TASK BRIEF: Select every line below containing the word "part".

PROVIDED MATERIAL:

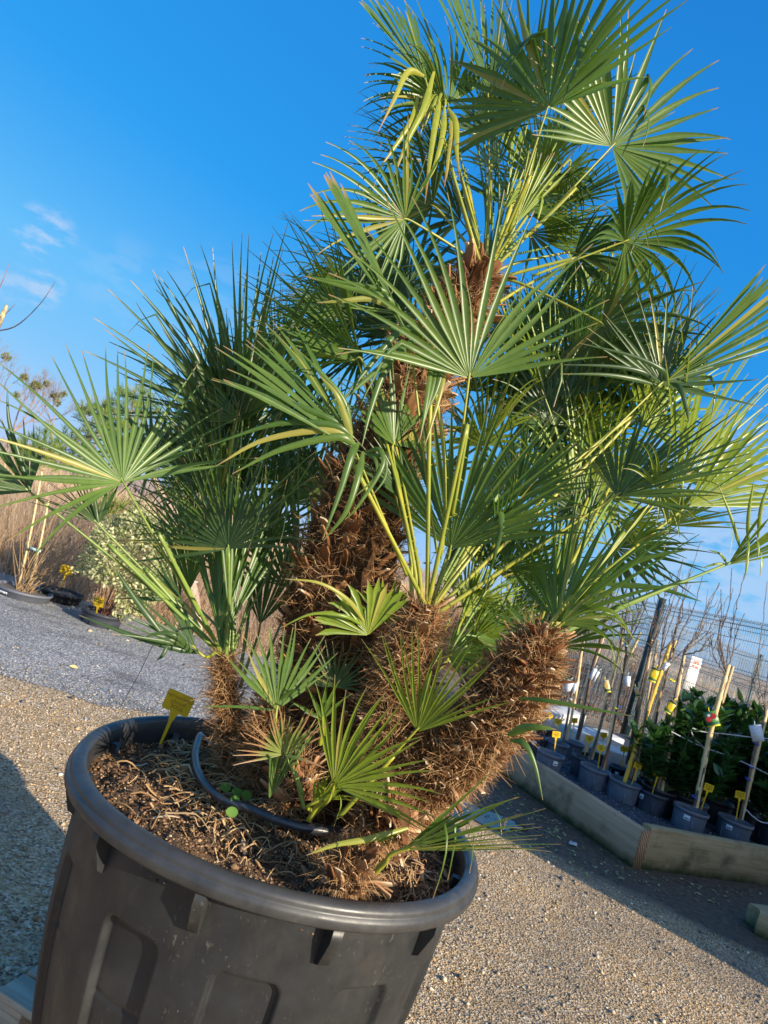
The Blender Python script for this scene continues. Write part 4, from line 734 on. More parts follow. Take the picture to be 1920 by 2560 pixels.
frond((1290, 1240, 1.78), (1420, 1010, 1.76), -30, 70, 28, (1085, 1510, 1.68), mat='leaf', droop=.10, cup=.4, wmax=.010, spines=6)
frond((1240, 1330, 1.72), (1390, 1215, 1.68), 42, 60, 24, (1085, 1515, 1.68), mat='leaf', droop=.18, cup=.4, wmax=.010, spines=6)
frond((1010, 1250, 1.80), (960, 1040, 1.80), 50, 60, 22, (1055, 1510, 1.69), mat='leaf_blue', droop=.10, cup=.4, wmax=.009, spines=6)
# many smaller fronds deep in the clump, past the hundred that show largest: one part
mbl = {'leaf': MB(), 'leaf_blue': MB(), 'leaf_bright': MB()}; mbp = MB(); rg = np.random.default_rng(77)
def deep(num, xr, yr, dr, base, ang, angj, lr_, mats, sp=(45, 95), wm=.0085, dro=(.05, .3)):
    for k in range(num):
        x, y, d = rg.uniform(*xr), rg.uniform(*yr), rg.uniform(*dr); a = R(ang(x, y) + rg.normal(0, angj)); l = rg.uniform(*lr_); px = l * FPX / d
        frond((x, y, d), (x + math.sin(a) * px, y - math.cos(a) * px, d + rg.normal(.0, .12)), rg.choice([-1, 1]) * rg.uniform(15, 68), rg.uniform(*sp), int(rg.integers(22, 32)), (base[0] + rg.normal(0, 8), base[1] + rg.normal(0, 8), base[2]), mat='leaf', droop=rg.uniform(*dro), cup=rg.uniform(.2, .6), wmax=wm, spines=0, pr=.0033, into=(mbl[mats[rg.integers(len(mats))]], mbp))
        FR.append(None)
up = lambda c: (lambda x, y: math.degrees(math.atan2(x - c[0], c[1] - y)))
deep(16, (1060, 1420), (250, 620), (2.08, 2.4), (1215, 690, 2.05), up((1215, 640)), 25, (.22, .32), ['leaf_blue', 'leaf', 'leaf_bright'])
deep(14, (1180, 1480), (780, 1180), (2.0, 2.4), (1120, 1450, 1.95), up((1180, 1400)), 28, (.20, .32), ['leaf', 'leaf_bright', 'leaf_blue'])
deep(14, (1400, 1720), (900, 1330), (1.95, 2.3), (1360, 1570, 1.7), up((1330, 1560)), 22, (.24, .36), ['leaf', 'leaf_bright', 'leaf_blue'])
deep(22, (470, 690), (1050, 1480), (1.95, 2.3), (570, 1650, 1.95), up((590, 1900)), 14, (.26, .40), ['leaf_blue', 'leaf_blue', 'leaf'], (28, 60), .0075, (.02, .10))
deep(8, (640, 840), (900, 1300), (2.2, 2.5), (740, 1500, 2.15), up((760, 1600)), 25, (.20, .30), ['leaf_blue', 'leaf'], (50, 90))
deep(9, (1130, 1400), (1380, 1640), (1.95, 2.25), (1120, 1640, 1.95), up((1050, 1750)), 22, (.20, .30), ['leaf_bright', 'leaf', 'leaf'])
deep(8, (860, 1100), (640, 900), (2.05, 2.4), (1150, 820, 2.1), up((1180, 900)), 22, (.22, .32), ['leaf_blue', 'leaf'])
for k in mbl: tag(mbl[k].build('deep_fronds', M[k], palm), kind='stuff')
tag(mbp.build('deep_petioles', M['petiole_green'], palm, True), kind='stuff')
print('FRONDS', len([f for f in FR if f is not None]))
# ------------------------------------------------------------------ fence, kerb, potted trees on the right
M['green_steel'] = simple('green_coated_steel', (.006, .022, .028), (.010, .032, .038), 30, .45, spec=.5)
M['wire'] = simple('coated_wire', (.11, .13, .15), (.17, .20, .22), 30, .45, spec=.5)
def wire_mesh(mb, A, B, z0, z1, folds, step=.05, rad=.0050):
    A = np.array(A, float); B = np.array(B, float); Lg = np.linalg.norm(B - A); d = (B - A) / Lg; nn = np.array([-d[1], d[0]]); base = lambda s: A + d * s
    prof = [(0, z0 - .0)]; zs = sorted(folds)
    for f in zs: prof += [(0, f - .06), (-.035, f), (0, f + .06)]
    prof.append((0, z1 + .025))
    n = int(Lg / step)
    for i in range(n + 1):
        p = base(i * step); pts = np.array([[p[0] + nn[0] * o, p[1] + nn[1] * o, z] for o, z in prof]); a = np.array([[.5, .87], [-1, 0], [.5, -.87]]) * rad
        V = (pts[:, None] + np.stack([np.outer(d, a[:, 0]).T @ np.eye(2) if False else np.c_[a[:, 0] * d[0] + a[:, 1] * nn[0], a[:, 0] * d[1] + a[:, 1] * nn[1], np.zeros(3)]] * len(pts))).reshape(-1, 3)
        mb.add(V, [[k * 3 + j, k * 3 + (j + 1) % 3, (k + 1) * 3 + (j + 1) % 3, (k + 1) * 3 + j] for k in range(len(pts) - 1) for j in range(3)])
    hz = []
    for f in zs: hz += [f - .06, f, f + .06]
    hz += list(np.arange(z0 + .03, z1, .2)); hz.append(z1)
    for z in hz:
        o = -.035 if any(abs(z - f) < .004 for f in zs) else 0.
        a, b2 = base(0) + nn * o, base(Lg) + nn * o; mb.tube([(a[0], a[1], z), (b2[0], b2[1], z)], rad, 3, False)
def fence(name_label, pts_posts, panels, group=None):
    c = panels[0][0]; f = thing('mesh_fence', (c[0], c[1], 0), name_label, 'fence', group)
    for (A, B, z0, z1, folds) in panels: mb = MB(); wire_mesh(mb, A, B, z0, z1, folds); mb.build('panel', M['wire'], f)
    for (x, y, z0, z1, s) in pts_posts:
        mb = MB(); mb.box((x, y, (z0 + z1) / 2), (s, s * .8, z1 - z0)); po = mb.build('post', M['green_steel'], f)
        mb = MB(); mb.box((x, y, z1 + .008), (s * 1.1, s * .92, .016)); mb.build('cap', M['green_steel'], po)
    return f
FH = 2.40                                                      # top of the near fence
fA, fB = G(1540, 1491, FH)[:2], G(1900, 1558, FH)[:2]; fd = (fB - fA) / np.linalg.norm(fB - fA)
def on1(px, py): q = G(px, py, FH + .1)[:2]; return fA + fd * fd.dot(q - fA)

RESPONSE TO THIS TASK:
The Blender Python script for this scene continues. Write part 4, from line 734 on. More parts follow. Take the picture to be 1920 by 2560 pixels.
# many smaller fronds deep in the clump, past the hundred that show largest: one part